Memorial Day History

Veterans Day

Here in America, we proudly celebrate our fallen heroes at the end of May. The last Monday in May to be exact. It wasn’t always like that. Our nation was almost 100 years old before we started to recognize our deceased veterans.

Often Memorial Day (in many instances called Decoration Day) is said to have been started in 1866.

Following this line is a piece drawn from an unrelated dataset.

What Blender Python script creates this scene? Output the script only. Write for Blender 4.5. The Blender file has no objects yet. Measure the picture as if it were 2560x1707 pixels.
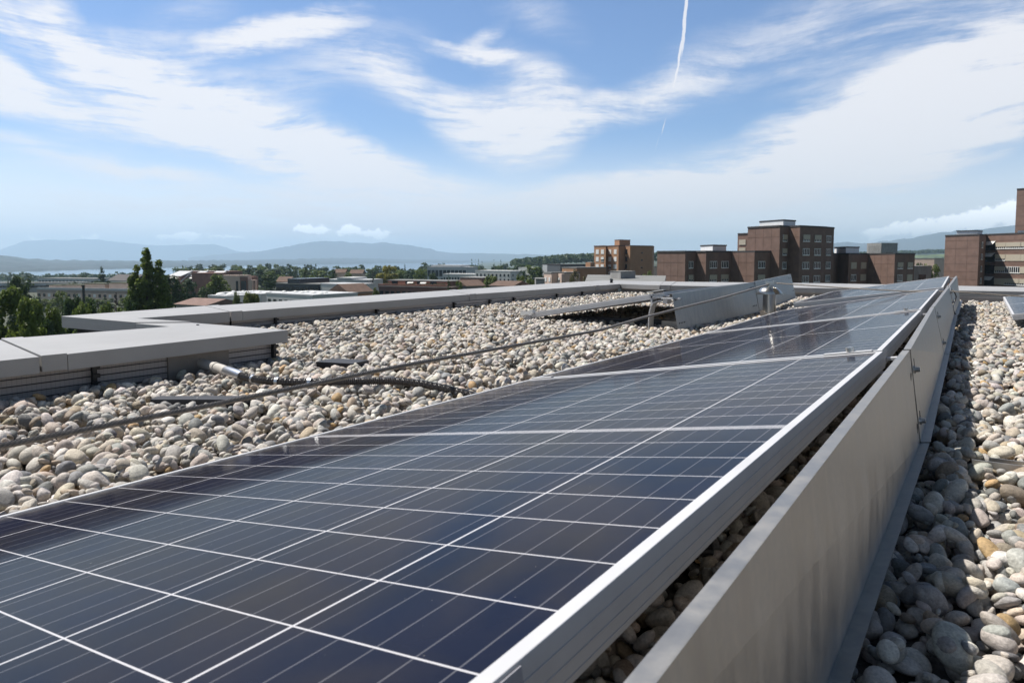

Lyndon B. Johnson declared in 1966 that Waterloo, New York was the birthplace of Memorial Day when in 1866 the townspeople honored local veterans who fought in the Civil War. On that day, businesses closed and flags were flown at half-staff. But in one year earlier in April of 1865 in Charleston South Carolina, it’s known that former slaves had a celebration for Union soldiers that had perished there. The Confederate Army had taken an old racetrack and turned it into a war prison. 250 of the soldiers that had died there were buried in a mass grave. These former slaves, grateful for the Union sacrifices dug up the bodies and interred the men in individual graves. They built a fence and erected an archway that read “Martyrs of the Race Course”. One month later, locals marched that same track carrying armfuls of roses as a children’s choir sang The Star Spangled Banner.

Another town that claims that they (along with many others) were the first was Carbondale, Illinois. There the hometown of the Union’s General Logan, ordered his post to decorate graves in 1868 with the ‘finest flowers of springtime’ and said; “We should guard their graves with sacred vigilance. Let pleasant paths invite the coming and going of reverent visitors and fond memories. Let no neglect, no ravages of time, testify to the present or to the coming generations that we have forgotten as a people the cost of a free and undivided republic.”

To ensure that Memorial Day doesn’t turn into a BBQ holiday and the beginning of summer, in 2000 Congress passed, and President Clinton signed into law “the National Moment of Remembrance Act” which encourages all Americans to have a minute of silence at 3:00 pm local time to remember and honor those that have died in service to the nation. The founder of the Act, Carmella La Spada said “It’s a way we can all help put the memorial back in Memorial Day.

So, on Monday, May 30th (the original date for Memorial Day) at 3:00 pm. Stop what you’re doing. Take a moment to remember. Remember all the men and women who have given the ultimate sacrifice of their lives for you. Mothers have lost their children. Children have lost their parents. Women have lost their husbands and husbands have lost their wives. All for us and our country.